Tiny robot finds an asteroid that’s freakishly free of dust
Ars Technica 2019-08-22

Enlarge / Ryugu's rubble-pile surface, taken by MASCOT shortly before it hit and started bouncing. (credit: JAXA)
For the last few months, Japan's Hayabusa2 spacecraft has been engaged in various acts of interplanetary aggression, shooting the asteroid Ryugu in order to blast free material for a return to Earth. But Hayabusa2's visit has also featured various less violent activities, as its imaging and characterization of Ryugu has given us a new picture of the body, which is thought to act as a time capsule for material that formed at the earliest stages of our Solar System.
As part of these studies, Hayabusa2 dropped off a French-German robot that was meant to hop across the asteroid's surface in order to sample some of its rocks. Despite landing upside-down, the robot eventually hopped into the right orientation, and a paper describing what it found was published in Thursday's edition of Science.

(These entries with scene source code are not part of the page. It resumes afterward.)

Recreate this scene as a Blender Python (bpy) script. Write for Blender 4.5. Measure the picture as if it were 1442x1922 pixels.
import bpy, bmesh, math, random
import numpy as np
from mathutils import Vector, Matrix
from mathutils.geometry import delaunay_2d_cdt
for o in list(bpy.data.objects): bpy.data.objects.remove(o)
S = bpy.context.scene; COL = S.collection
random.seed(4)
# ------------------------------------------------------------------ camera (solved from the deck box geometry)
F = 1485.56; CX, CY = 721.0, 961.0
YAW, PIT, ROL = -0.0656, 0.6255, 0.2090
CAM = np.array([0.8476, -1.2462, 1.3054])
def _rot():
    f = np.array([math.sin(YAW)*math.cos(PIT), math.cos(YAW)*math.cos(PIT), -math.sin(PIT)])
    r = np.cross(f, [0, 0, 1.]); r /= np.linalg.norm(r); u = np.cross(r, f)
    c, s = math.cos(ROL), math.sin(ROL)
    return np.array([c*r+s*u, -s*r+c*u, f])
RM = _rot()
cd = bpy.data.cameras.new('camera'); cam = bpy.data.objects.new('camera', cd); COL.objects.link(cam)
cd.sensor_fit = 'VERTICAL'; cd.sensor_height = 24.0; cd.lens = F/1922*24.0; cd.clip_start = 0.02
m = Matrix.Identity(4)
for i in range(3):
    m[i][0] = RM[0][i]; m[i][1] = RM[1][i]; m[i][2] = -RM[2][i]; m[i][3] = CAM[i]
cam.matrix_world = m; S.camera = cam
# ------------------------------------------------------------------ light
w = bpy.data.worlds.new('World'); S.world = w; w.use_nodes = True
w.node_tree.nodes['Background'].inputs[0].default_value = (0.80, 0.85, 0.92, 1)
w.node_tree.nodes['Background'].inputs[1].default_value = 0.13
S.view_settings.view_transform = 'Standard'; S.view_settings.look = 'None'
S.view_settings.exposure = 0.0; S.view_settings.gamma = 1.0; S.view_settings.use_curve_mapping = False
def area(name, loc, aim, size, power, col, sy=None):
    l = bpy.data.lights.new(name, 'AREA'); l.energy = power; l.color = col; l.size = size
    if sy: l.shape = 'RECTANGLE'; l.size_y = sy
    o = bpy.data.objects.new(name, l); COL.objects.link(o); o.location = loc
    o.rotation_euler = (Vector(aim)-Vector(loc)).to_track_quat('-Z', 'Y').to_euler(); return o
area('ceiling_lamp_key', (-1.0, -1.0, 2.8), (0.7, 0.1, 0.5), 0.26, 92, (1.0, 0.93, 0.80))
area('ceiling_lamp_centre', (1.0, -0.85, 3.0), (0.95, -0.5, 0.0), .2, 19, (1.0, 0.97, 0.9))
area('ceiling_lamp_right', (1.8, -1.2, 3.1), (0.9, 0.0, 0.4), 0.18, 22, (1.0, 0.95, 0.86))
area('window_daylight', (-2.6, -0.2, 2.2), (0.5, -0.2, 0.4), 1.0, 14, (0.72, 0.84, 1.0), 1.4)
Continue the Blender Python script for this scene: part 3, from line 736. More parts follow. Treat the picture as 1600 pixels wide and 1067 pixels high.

Hopping, but not like a bunny
If you're like me, then the image of a small robot hopping across the surface of an asteroid brought something adorable and possibly anthropomorphic to mind. You may get rid of those images immediately. MASCOT, the Mobile Asteroid Surface Scout, is a rectangular box. Its ability to hop is provided by an internal weighted device. By rapidly rotating this weight, the robot could generate enough velocity to overcome Ryugu's tiny gravitational field and launch the box to new locations.